The characters in Dark are much more interesting and well developed. The characters in 1899 are basically all 2D caricatures and the setting is completely artificial so not very interesting. In Dark, the characters are much easier to relate to because they are more human. In season 1 in particular they are basically all normal people and when their lives are disrupted by the events of the time loop they react the way that real people would react.
In Dark season 3, which I still really enjoyed, the show became overly burdened with the plot elements and stopped being as much about the characters, so it was a bit flatter. 1899 season 1 starts right off the bat with flat characters going through the motions needed by the plot. It’s a fine show, nice sets, interesting costumes, but it’s not nearly as compelling as the natural tragedy of Dark.
Pantheon was offerred a 2 season offer prior to airing the first season, but season two has been yanked by AMC, effectively ending the series prematurely with no resolution.
This is the sort of boom/bust cycle that changes an industry for the foreseeable future.
It happened in publishing, too. There were a few great series and ongoing sagas that finally reached an endpoint. A few were amazing–and so a ton of new authors were published, each one a new ticket to the lottery–but just enough series endings were despised (eg Twilight) that readers refused to invest in a new series again until it was finished and they knew whether it was worth it.
Publishers began cancelling ongoing series and refusing to contract for anything new that didn’t first prove itself as a standalone with the potential for a sequel or series.
Think we’re gonna see a lot more of this unfortunately.
Seems like Netflix is like 90% mid-quality documentary series at this point. Fortunately, I generally enjoy that genre. Watched the Madoff one, was pretty good. I knew that somebody had tried to tip off the SEC, but I wasn’t aware the guy was sending them letters with titles like “BERNIE MADOFF IS RUNNING A PONZI SCHEME YOU IDIOTS” with bullet points of all the very clear evidence he had.
Yah, I think I posted it in the Movies thread by accident, but if a good series comes out on Netflix, it’s far more likely it’s Korean than English. They’ve had some solid Korean content, but very little in English. Doesn’t seem like much in Spanish/French/Portuguese either and for a while there was a decent flow of series in those too.
Early in s1 means you have nothing but a long era of WTF!!! cliffhangers and mysteries for the foreseeable future. Some peaks and valleys of course by the end but what a show.

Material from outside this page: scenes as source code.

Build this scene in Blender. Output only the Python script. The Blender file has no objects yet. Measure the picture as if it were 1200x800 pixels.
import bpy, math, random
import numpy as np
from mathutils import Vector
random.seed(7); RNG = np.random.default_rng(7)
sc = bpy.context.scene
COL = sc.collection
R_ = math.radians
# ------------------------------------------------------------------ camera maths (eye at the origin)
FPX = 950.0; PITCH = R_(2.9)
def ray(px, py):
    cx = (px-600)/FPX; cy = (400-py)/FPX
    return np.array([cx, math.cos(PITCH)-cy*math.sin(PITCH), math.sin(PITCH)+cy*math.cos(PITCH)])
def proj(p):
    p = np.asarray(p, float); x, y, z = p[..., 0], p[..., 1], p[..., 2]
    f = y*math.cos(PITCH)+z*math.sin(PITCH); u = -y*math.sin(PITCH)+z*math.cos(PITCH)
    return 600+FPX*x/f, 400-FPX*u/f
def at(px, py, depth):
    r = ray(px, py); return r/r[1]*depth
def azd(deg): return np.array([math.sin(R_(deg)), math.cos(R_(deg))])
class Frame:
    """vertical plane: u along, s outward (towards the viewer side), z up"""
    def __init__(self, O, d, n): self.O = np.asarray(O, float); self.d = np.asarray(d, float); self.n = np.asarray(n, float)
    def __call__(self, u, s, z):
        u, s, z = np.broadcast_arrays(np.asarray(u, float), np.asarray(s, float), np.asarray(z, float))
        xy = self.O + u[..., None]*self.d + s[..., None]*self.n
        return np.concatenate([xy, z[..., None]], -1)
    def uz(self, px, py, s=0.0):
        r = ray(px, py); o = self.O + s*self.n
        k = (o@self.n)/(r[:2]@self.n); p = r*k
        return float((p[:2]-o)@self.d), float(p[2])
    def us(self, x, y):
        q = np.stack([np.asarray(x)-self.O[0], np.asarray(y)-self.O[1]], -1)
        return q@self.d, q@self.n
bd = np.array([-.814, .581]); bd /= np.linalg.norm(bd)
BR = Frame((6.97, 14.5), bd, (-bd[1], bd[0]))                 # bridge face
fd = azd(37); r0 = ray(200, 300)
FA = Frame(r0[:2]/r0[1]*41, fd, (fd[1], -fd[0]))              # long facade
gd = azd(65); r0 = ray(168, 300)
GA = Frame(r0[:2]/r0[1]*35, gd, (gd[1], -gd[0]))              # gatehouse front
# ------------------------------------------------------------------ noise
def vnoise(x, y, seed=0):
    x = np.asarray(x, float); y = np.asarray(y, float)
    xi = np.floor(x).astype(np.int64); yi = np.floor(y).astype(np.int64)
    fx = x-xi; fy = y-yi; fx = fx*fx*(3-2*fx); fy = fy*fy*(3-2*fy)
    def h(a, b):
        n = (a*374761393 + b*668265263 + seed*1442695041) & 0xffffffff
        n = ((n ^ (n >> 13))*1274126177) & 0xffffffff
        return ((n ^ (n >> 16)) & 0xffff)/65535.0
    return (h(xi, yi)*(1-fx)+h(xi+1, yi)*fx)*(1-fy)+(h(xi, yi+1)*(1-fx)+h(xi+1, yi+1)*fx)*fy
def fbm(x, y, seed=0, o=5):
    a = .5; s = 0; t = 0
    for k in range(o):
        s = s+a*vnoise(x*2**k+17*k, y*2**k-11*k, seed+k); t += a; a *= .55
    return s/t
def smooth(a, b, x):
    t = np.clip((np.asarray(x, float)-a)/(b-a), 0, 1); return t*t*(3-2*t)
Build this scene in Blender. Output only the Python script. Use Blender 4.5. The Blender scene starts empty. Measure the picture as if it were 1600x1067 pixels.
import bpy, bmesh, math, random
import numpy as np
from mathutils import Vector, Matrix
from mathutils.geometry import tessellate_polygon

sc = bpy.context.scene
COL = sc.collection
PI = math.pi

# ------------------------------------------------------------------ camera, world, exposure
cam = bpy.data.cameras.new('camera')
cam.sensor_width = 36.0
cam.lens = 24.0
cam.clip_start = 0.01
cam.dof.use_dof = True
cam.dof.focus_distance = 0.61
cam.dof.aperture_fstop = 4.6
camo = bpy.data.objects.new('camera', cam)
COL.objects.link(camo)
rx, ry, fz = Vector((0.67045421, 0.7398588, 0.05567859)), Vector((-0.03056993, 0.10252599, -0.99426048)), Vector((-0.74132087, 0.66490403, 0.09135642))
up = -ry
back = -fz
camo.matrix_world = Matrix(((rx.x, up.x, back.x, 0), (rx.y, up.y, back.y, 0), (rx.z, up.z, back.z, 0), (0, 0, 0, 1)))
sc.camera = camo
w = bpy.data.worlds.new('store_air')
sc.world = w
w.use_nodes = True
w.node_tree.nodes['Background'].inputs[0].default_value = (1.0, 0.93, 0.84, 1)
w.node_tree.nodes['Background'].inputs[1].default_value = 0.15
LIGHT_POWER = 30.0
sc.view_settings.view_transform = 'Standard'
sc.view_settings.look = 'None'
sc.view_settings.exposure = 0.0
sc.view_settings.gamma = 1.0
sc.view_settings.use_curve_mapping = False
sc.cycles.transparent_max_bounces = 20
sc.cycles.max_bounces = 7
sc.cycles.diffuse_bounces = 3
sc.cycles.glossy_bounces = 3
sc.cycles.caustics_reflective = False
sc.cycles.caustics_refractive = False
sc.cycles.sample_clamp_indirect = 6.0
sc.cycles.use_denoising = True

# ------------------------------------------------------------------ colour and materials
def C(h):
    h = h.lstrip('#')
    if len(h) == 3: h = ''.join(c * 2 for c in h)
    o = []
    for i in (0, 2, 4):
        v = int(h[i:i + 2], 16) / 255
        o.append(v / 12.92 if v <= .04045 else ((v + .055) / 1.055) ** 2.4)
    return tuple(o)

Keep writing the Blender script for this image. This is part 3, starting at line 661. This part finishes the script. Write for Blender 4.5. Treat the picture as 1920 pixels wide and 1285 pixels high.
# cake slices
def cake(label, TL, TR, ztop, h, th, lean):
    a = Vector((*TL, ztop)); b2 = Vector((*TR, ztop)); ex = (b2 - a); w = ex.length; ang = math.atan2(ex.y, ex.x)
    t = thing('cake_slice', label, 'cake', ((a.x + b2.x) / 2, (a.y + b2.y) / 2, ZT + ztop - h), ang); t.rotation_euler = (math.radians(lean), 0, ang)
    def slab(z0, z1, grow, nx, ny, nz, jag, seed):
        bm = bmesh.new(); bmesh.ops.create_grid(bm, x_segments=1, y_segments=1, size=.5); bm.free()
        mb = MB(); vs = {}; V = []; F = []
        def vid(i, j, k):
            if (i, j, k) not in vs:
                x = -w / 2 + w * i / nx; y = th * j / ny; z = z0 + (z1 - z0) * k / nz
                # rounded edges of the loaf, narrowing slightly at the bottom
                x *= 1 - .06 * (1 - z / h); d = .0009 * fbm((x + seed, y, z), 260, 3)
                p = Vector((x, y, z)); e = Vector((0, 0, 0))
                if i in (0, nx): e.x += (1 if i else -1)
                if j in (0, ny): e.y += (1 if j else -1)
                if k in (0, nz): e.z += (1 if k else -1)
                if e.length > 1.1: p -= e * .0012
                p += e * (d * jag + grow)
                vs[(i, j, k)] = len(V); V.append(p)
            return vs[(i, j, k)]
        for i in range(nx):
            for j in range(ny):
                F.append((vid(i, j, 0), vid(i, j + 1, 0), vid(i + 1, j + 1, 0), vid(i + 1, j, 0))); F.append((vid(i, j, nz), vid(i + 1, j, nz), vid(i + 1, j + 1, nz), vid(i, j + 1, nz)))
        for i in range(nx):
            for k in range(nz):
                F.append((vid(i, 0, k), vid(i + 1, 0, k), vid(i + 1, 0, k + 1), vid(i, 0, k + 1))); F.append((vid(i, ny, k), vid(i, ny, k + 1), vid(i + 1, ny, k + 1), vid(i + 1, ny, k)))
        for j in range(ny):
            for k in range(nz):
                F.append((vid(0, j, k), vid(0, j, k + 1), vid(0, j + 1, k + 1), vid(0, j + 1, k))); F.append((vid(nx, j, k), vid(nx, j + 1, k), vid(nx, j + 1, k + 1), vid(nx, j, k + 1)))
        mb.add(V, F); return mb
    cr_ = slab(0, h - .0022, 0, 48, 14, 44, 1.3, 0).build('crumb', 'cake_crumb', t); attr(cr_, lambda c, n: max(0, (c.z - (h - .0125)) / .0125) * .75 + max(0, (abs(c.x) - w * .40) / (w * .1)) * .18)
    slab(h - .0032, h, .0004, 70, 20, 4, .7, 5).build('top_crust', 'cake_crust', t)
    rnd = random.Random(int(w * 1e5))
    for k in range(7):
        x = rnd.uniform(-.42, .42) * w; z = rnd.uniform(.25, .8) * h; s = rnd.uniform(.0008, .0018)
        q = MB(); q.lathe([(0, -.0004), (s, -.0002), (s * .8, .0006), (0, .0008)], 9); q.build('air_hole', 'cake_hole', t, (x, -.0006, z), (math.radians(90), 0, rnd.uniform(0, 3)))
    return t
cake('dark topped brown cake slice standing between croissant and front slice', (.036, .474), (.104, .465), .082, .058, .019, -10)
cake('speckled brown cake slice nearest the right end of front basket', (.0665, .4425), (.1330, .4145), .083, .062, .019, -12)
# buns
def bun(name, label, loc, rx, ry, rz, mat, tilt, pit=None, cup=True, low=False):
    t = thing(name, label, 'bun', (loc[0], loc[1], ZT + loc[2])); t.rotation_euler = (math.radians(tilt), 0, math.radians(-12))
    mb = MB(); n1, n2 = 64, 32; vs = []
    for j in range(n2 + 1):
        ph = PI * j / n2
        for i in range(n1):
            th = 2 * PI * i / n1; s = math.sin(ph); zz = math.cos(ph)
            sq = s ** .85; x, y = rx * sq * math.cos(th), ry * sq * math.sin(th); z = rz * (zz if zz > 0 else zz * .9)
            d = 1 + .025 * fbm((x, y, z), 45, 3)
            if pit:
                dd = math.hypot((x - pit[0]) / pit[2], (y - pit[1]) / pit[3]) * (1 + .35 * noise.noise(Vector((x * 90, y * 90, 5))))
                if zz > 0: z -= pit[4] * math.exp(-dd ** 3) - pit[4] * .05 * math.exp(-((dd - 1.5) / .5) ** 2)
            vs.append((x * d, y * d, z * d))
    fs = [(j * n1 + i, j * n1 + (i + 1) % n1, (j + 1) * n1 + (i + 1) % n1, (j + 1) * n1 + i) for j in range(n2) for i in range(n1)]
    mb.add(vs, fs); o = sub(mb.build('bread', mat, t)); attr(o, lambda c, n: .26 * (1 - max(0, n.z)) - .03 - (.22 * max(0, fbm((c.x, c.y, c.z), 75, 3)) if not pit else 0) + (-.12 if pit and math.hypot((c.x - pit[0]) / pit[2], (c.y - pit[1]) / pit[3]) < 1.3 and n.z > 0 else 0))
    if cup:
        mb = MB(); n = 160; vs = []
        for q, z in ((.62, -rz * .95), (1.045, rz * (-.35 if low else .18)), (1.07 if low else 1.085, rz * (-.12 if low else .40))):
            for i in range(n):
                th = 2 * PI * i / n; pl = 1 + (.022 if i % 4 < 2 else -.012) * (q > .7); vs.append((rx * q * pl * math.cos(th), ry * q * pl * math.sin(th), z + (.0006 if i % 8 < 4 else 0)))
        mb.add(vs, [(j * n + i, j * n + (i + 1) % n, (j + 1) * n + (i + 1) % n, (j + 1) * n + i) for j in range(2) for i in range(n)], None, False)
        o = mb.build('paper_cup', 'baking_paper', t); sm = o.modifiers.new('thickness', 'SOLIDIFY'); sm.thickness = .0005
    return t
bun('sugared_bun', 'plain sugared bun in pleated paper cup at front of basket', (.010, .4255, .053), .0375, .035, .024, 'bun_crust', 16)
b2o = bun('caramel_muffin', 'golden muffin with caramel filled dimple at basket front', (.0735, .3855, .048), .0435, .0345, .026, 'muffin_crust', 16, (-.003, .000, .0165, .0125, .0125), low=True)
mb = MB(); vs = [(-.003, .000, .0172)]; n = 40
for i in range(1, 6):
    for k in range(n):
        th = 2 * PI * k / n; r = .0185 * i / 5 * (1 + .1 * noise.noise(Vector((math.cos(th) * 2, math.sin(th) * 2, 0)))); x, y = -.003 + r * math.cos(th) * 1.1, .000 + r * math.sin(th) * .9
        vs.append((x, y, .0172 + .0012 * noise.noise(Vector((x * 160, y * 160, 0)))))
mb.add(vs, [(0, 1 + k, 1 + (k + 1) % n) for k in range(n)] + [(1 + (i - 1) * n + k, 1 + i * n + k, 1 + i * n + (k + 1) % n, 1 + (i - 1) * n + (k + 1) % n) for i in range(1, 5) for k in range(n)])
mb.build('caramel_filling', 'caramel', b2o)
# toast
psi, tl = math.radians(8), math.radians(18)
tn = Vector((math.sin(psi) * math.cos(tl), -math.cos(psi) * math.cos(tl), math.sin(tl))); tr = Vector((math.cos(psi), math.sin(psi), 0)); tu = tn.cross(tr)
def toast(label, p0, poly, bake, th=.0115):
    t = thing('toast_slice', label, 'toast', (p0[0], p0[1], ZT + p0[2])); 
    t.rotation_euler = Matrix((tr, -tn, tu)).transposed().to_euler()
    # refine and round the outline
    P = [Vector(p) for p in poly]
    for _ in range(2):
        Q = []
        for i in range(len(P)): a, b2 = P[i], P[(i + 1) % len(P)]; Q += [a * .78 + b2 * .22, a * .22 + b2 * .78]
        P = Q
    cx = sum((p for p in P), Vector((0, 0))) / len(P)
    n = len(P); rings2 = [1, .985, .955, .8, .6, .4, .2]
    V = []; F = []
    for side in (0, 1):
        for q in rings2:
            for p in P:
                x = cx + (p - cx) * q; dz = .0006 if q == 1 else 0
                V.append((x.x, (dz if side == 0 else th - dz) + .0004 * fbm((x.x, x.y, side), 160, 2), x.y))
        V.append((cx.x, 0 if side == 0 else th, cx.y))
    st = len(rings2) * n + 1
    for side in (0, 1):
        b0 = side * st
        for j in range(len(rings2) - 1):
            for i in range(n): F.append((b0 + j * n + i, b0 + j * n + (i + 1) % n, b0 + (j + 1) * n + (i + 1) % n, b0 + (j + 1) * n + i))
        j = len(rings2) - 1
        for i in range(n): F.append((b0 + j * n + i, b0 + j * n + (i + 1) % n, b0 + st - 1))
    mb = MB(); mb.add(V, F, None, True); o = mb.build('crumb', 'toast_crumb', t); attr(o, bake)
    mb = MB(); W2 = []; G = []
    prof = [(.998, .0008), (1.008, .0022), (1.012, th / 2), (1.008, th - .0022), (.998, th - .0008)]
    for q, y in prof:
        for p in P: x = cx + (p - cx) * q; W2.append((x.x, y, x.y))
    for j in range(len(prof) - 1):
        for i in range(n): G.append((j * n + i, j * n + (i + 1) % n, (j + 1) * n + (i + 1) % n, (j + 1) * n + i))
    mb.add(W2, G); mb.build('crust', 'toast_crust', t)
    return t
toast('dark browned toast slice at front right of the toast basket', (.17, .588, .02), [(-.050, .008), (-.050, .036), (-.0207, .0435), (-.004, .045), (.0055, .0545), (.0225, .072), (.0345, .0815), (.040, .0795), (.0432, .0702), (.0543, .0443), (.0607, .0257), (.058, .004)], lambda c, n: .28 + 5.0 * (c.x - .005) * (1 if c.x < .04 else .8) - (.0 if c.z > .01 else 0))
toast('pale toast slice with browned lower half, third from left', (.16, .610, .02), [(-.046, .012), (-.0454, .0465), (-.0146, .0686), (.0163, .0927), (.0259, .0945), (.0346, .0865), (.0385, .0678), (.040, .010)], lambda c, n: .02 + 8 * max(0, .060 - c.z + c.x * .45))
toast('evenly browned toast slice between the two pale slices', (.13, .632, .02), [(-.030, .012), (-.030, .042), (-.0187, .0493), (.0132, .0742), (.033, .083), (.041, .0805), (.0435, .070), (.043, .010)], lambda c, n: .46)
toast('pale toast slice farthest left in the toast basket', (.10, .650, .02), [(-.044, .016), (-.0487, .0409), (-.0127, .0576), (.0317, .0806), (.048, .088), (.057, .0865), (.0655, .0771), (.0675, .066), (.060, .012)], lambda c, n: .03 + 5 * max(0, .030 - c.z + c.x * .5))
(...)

I started watching Three Pines, a mystery show set in Quebec starring Alfred Molina as the lead detective. So far it seems like middling genre fare, but it’s really poorly lit. Has anyone else noticed this?
I also rewatched BSG recently, the mini-series and the first two seasons are really great. Hope you watched the mini-series first Melkerson, when I first watched the show in 2009 I initially missed it and jumped straight to season 1. The mini-series is terrific.
I’m two episodes in. The lighting style has to be intentional. I think the point is to make the white people blend into the white background so the native peoples stand out. At least that’s my thought, but I’m no film expert.